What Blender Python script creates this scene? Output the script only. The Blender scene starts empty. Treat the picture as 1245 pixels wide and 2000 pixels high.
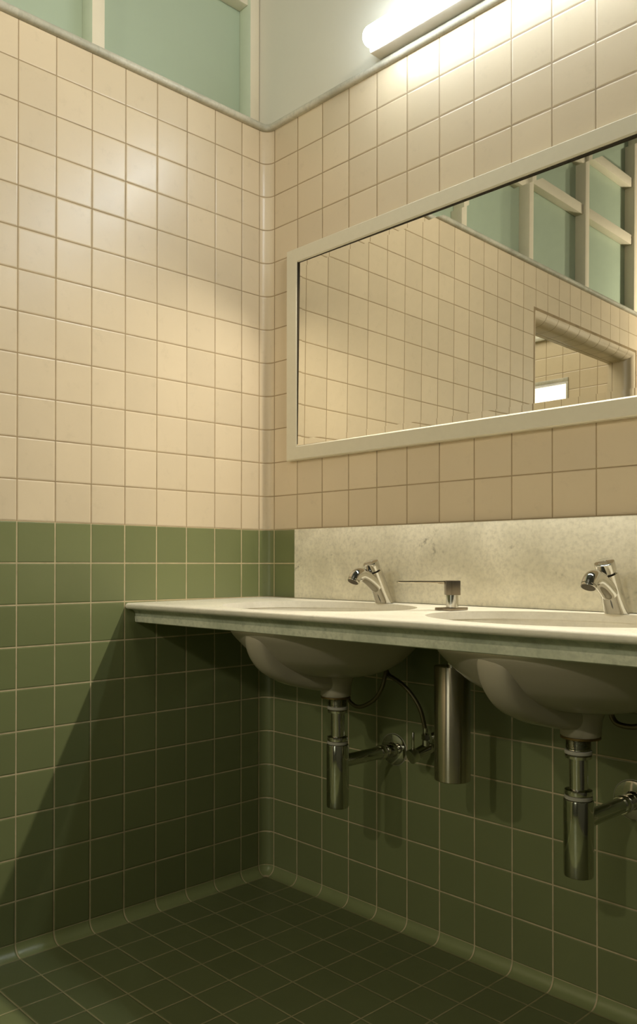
import bpy, bmesh, math, random
from mathutils import Vector, Matrix

C = bpy.context.scene.collection
H = 1.026            # height of the colour change above the floor
T = 0.1              # tile pitch
random.seed(4)
PI = math.pi
sc = bpy.context.scene

# ------------------------------------------------------------------ materials
def new_mat(name):
    m = bpy.data.materials.new(name); m.use_nodes = True
    nt = m.node_tree
    return m, nt, nt.nodes, nt.links, nt.nodes['Principled BSDF']

class NB:
    def __init__(s, nt): s.nt, s.n, s.l = nt, nt.nodes, nt.links
    def val(s, sock, x):
        if isinstance(x, (int, float)): sock.default_value = x
        elif isinstance(x, (tuple, list)): sock.default_value = tuple(x) if len(x) == 3 or len(x) == 4 else x
        else: s.l.new(x, sock)
    def math(s, op, a, b=0.0, c=None, clamp=False):
        n = s.n.new('ShaderNodeMath'); n.operation = op; n.use_clamp = clamp
        s.val(n.inputs[0], a); s.val(n.inputs[1], b)
        if c is not None: s.val(n.inputs[2], c)
        return n.outputs[0]
    def smooth(s, x, a, b, lo=0.0, hi=1.0):
        n = s.n.new('ShaderNodeMapRange'); n.interpolation_type = 'SMOOTHSTEP'
        s.val(n.inputs['Value'], x); n.inputs['From Min'].default_value = a; n.inputs['From Max'].default_value = b
        n.inputs['To Min'].default_value = lo; n.inputs['To Max'].default_value = hi
        return n.outputs[0]
    def mix(s, f, a, b, mode='MIX'):
        n = s.n.new('ShaderNodeMix'); n.data_type = 'RGBA'; n.blend_type = mode
        s.val(n.inputs[0], f)
        for i, x in ((6, a), (7, b)):
            if isinstance(x, (tuple, list)): n.inputs[i].default_value = (*x[:3], 1)
            else: s.l.new(x, n.inputs[i])
        return n.outputs[2]
    def noise(s, vec, scale, detail=3, rough=.5, dist=0.0):
        n = s.n.new('ShaderNodeTexNoise'); n.inputs['Scale'].default_value = scale
        n.inputs['Detail'].default_value = detail; n.inputs['Roughness'].default_value = rough
        n.inputs['Distortion'].default_value = dist
        s.l.new(vec, n.inputs['Vector']); return n.outputs['Fac']
    def geo(s):
        g = s.n.new('ShaderNodeNewGeometry'); x = s.n.new('ShaderNodeSeparateXYZ')
        s.l.new(g.outputs['Position'], x.inputs[0]); return g.outputs['Position'], x.outputs

CREAM = (0.66, 0.54, 0.365)
GREEN = (0.170, 0.190, 0.078)
GROUT_C = (0.36, 0.26, 0.14)
GROUT_G = (0.56, 0.45, 0.27)

def tile_mat(name, lines, extra=(), col=None, rough=.33, split=False, rough_var=.12, gcol_=None):
    """lines: list of (axis, offset) repeating lines, optional (axis, offset, lo, hi) limits; extra: single lines (axis, position)"""
    m, nt, N, L, P = new_mat(name); b = NB(nt)
    pos, xyz = b.geo()
    mask = None; rnd_in = []; dists = []
    for ln in lines:
        ax, off = ln[0], ln[1]
        c = b.math('SUBTRACT', xyz[ax], off)
        if len(ln) < 4:      # slight wander, the joints are laid by hand
            q = b.math('DIVIDE', c, T)
        else:
            q = b.math('DIVIDE', c, T)
        fr = b.math('FRACT', q)
        d = b.math('MULTIPLY', b.math('SUBTRACT', .5, b.math('ABSOLUTE', b.math('SUBTRACT', fr, .5))), T)
        if len(ln) == 4:
            ins = b.math('MULTIPLY', b.math('GREATER_THAN', xyz[ax], ln[2]), b.math('LESS_THAN', xyz[ax], ln[3]))
            d = b.math('ADD', d, b.math('SUBTRACT', 1.0, ins))
        dists.append(d); rnd_in.append((ax, b.math('FLOOR', q), fr))
    for ax, p in extra:
        dists.append(b.math('ABSOLUTE', b.math('SUBTRACT', xyz[ax], p)))
    d = dists[0]
    for e in dists[1:]: d = b.math('MINIMUM', d, e)
    wob = b.noise(pos, 60, 2)
    dj = b.math('ADD', d, b.math('MULTIPLY', b.math('SUBTRACT', wob, .5), .0007))
    grout = b.smooth(dj, .0010, .0019, 1, 0)
    edge = b.smooth(d, .0012, .0045, 0, 1)
    # per tile random
    cmb = N.new('ShaderNodeCombineXYZ')
    for i, (ax, fl, fr) in enumerate(rnd_in[:3]): L.new(fl, cmb.inputs[i])
    wn = N.new('ShaderNodeTexWhiteNoise'); wn.noise_dimensions = '3D'; L.new(cmb.outputs[0], wn.inputs['Vector'])
    sp = N.new('ShaderNodeSeparateColor'); L.new(wn.outputs['Color'], sp.inputs[0])
    if split:
        f = b.math('GREATER_THAN', xyz[2], H)
        base = b.mix(f, GREEN, CREAM); gcol = b.mix(f, GROUT_G, GROUT_C)
    else:
        base = b.mix(0.0, col, col); gcol = b.mix(0.0, gcol_ or (GROUT_G if col[0] < .4 else GROUT_C), (0, 0, 0))
    cloud = b.noise(pos, 7, 4, .6)
    k = b.math('ADD', b.math('MULTIPLY_ADD', sp.outputs[0], .10, .90), b.math('MULTIPLY', cloud, .10))
    kk = N.new('ShaderNodeCombineColor')
    for i in range(3): L.new(k, kk.inputs[i])
    base = b.mix(1.0, base, kk.outputs[0], 'MULTIPLY')
    dirt = b.math('MULTIPLY', b.smooth(b.noise(pos, 23, 4, .7), .55, .75), .10)
    base = b.mix(dirt, base, (.22, .17, .09))
    gc2 = b.mix(b.smooth(b.noise(pos, 15, 3), .40, .75), gcol, b.mix(.3, gcol, (.08, .055, .03)))
    colr = b.mix(grout, base, gc2)
    L.new(colr, P.inputs['Base Color'])
    r = b.math('ADD', b.math('MULTIPLY', b.noise(pos, 40, 4, .7), rough_var), rough - rough_var / 2)
    r = b.math('ADD', r, b.math('MULTIPLY', grout, .4), clamp=True)
    L.new(r, P.inputs['Roughness'])
    P.inputs['Specular IOR Level'].default_value = .8
    # height: recessed grout, pillowed edge, each tile set at a slightly different tilt
    h = b.math('MULTIPLY', edge, .0008)
    if len(rnd_in) > 1:
        for i, (ax, fl, fr) in enumerate(rnd_in[:2]):
            t = b.math('MULTIPLY', b.math('MULTIPLY', b.math('SUBTRACT', sp.outputs[i + 1], .5), .0009), fr)
            h = b.math('ADD', h, t)
    h = b.math('ADD', h, b.math('MULTIPLY', b.noise(pos, 18, 2), .0007))
    h = b.math('ADD', h, b.math('MULTIPLY', b.noise(pos, 300, 2), .00004))
    bp = N.new('ShaderNodeBump'); bp.inputs['Distance'].default_value = 1; bp.inputs['Strength'].default_value = .8
    L.new(h, bp.inputs['Height']); L.new(bp.outputs[0], P.inputs['Normal'])
    return m

def plain_mat(name, col, rough=.5, metal=0.0, var=.06, bump=0.0, scale=30, spec=.5):
    m, nt, N, L, P = new_mat(name); b = NB(nt); pos, xyz = b.geo()
    n = b.noise(pos, scale, 4, .6)
    c = b.mix(n, tuple(x * (1 - var) for x in col), tuple(min(1, x * (1 + var)) for x in col))
    L.new(c, P.inputs['Base Color']); P.inputs['Roughness'].default_value = rough
    P.inputs['Metallic'].default_value = metal; P.inputs['Specular IOR Level'].default_value = spec
    if bump:
        bp = N.new('ShaderNodeBump'); bp.inputs['Distance'].default_value = 1; L.new(b.math('MULTIPLY', n, bump), bp.inputs['Height'])
        L.new(bp.outputs[0], P.inputs['Normal'])
    return m

def marble_mat(name, light, dark, spot, grain=1.0, veins=.5, rough=.22, stain=.6, stretch=(1, 1, 1)):
    m, nt, N, L, P = new_mat(name); b = NB(nt); pos, xyz = b.geo()
    mp = N.new('ShaderNodeMapping'); mp.inputs['Scale'].default_value = stretch; L.new(pos, mp.inputs['Vector']); v = mp.outputs[0]
    big = b.noise(v, 6, 5, .62, .6)
    fine = b.noise(v, 95, 5, .75)
    micro = b.noise(v, 380, 3, .8)
    c = b.mix(b.smooth(big, .38, .68), light, dark)
    c = b.mix(b.math('MULTIPLY', b.smooth(fine, .42, .66), .5 * grain), c, tuple(x * .62 for x in dark))
    c = b.mix(b.math('MULTIPLY', b.smooth(micro, .5, .72), .30 * grain), c, tuple(min(1, x * 1.15) for x in light))
    s1 = b.math('MULTIPLY', b.smooth(b.noise(v, 11, 4, .7, .4), .60, .74), b.smooth(fine, .35, .6))
    c = b.mix(b.math('MULTIPLY', s1, stain), c, spot)
    L.new(c, P.inputs['Base Color'])
    L.new(b.math('MULTIPLY_ADD', fine, .15, rough), P.inputs['Roughness'])
    bp = N.new('ShaderNodeBump'); bp.inputs['Distance'].default_value = 1
    L.new(b.math('MULTIPLY', fine, .0003), bp.inputs['Height']); L.new(bp.outputs[0], P.inputs['Normal'])
    return m

def metal_mat(name, col, rough, aniso=None):
    m, nt, N, L, P = new_mat(name); b = NB(nt); pos, xyz = b.geo()
    P.inputs['Metallic'].default_value = 1.0
    c = b.mix(b.noise(pos, 50, 3), col, tuple(x * .93 for x in col)); L.new(c, P.inputs['Base Color'])
    if aniso:
        mp = N.new('ShaderNodeMapping'); mp.inputs['Scale'].default_value = (1, 1, 400) if aniso == 'z' else (400, 1, 1)
        L.new(pos, mp.inputs['Vector']); n = b.noise(mp.outputs[0], 4, 3)
        L.new(b.math('MULTIPLY_ADD', n, .05, rough - .025), P.inputs['Roughness'])
        P.inputs['Anisotropic'].default_value = .85; P.inputs['Anisotropic Rotation'].default_value = .25
        tg = N.new('ShaderNodeTangent'); tg.direction_type = 'RADIAL'; tg.axis = 'Z'; L.new(tg.outputs[0], P.inputs['Tangent'])
    else:
        L.new(b.math('MULTIPLY_ADD', b.noise(pos, 80, 2), .05, rough), P.inputs['Roughness'])
    return m

def emit_mat(name, col, strength):
    m, nt, N, L, P = new_mat(name)
    P.inputs['Base Color'].default_value = (.9, .9, .9, 1); P.inputs['Roughness'].default_value = .4
    P.inputs['Emission Color'].default_value = (*col, 1); P.inputs['Emission Strength'].default_value = strength
    return m

M = {}
xo = .1301          # repeating vertical joints on the back wall
yo = -.1019         # and on the left wall
M['tile_back'] = tile_mat('cream and green glazed tile back', [(0, xo), (2, H)], extra=[(0, .0315)], split=True)
M['tile_left'] = tile_mat('cream and green glazed tile left', [(1, yo, -20, -.06), (2, H)], extra=[(1, -.0325)], split=True)
M['tile_cove'] = tile_mat('cream and green cove tile', [(2, H)], split=True, rough=.3)
M['cove_left'] = tile_mat('green cove tile left', [(1, yo, -20, -.06)], extra=[(1, -.032)], col=tuple(x * 1.35 for x in GREEN))  # coves: lighter green puts light caught on the curve into the colour
M['cove_back'] = tile_mat('green cove tile back', [(0, xo)], extra=[(0, .032)], col=tuple(x * 1.35 for x in GREEN))
M['cove_corner'] = tile_mat('green cove tile corner', [(2, 5.0)], extra=[], col=tuple(x * 1.35 for x in GREEN))
M['tile_floor'] = tile_mat('green floor tile', [(0, xo, .06, 20), (1, yo, -20, -.06)], extra=[(0, .0275), (1, -.0275)], col=tuple(x * .80 for x in GREEN), rough=.38, gcol_=(.34, .29, .15))
M['tile_room'] = tile_mat('cream and green glazed tile side room', [(0, -.055), (2, H + .006)], split=True)
M['soffit'] = tile_mat('cream soffit tile', [(0, .0), (1, yo)], col=CREAM)
M['jamb'] = tile_mat('cream jamb tile', [(0, .0), (2, H)], split=True)
M['plaster'] = plain_mat('cream painted plaster', (.72, .69, .57), .6, var=.03, bump=.0006, scale=9)
M['dim_paint'] = plain_mat('dim painted ceiling', (.10, .10, .08), .6)
M['dark_floor'] = plain_mat('side room floor', (.2, .22, .12), .4)
M['paint'] = plain_mat('cream gloss paint', (.74, .66, .49), .35, var=.04, bump=.0005, scale=25)
M['paint_green_lit'] = plain_mat('paint lit by green glass', (.60, .66, .50), .4, var=.05)
M['frame_paint'] = plain_mat('cream painted wood mirror frame', (.70, .64, .48), .33, var=.04, bump=.0002, scale=60)
M['black_gap'] = plain_mat('black gap and backing', (.03, .022, .012), .6)
M['marble_top'] = marble_mat('pale counter marble', (.80, .74, .58), (.66, .62, .49), (.30, .29, .20), grain=.35, stain=.55, stretch=(.6, 1, 1.2))
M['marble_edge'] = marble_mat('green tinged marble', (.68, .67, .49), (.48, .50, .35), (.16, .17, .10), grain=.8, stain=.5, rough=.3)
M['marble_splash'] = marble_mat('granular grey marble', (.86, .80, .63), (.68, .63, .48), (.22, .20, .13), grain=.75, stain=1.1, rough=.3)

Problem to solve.
Give again, exactly, the lines from the start of the data through the one holding "return m, nt, nt.nodes, nt.links, nt.nodes['Principled"; omit the pictures.

Answer.
What Blender Python script creates this scene? Output the script only. The Blender scene starts empty. Treat the picture as 1245 pixels wide and 2000 pixels high.
import bpy, bmesh, math, random
from mathutils import Vector, Matrix

C = bpy.context.scene.collection
H = 1.026            # height of the colour change above the floor
T = 0.1              # tile pitch
random.seed(4)
PI = math.pi
sc = bpy.context.scene

# ------------------------------------------------------------------ materials
def new_mat(name):
    m = bpy.data.materials.new(name); m.use_nodes = True
    nt = m.node_tree
    return m, nt, nt.nodes, nt.links, nt.nodes['Principled BSDF']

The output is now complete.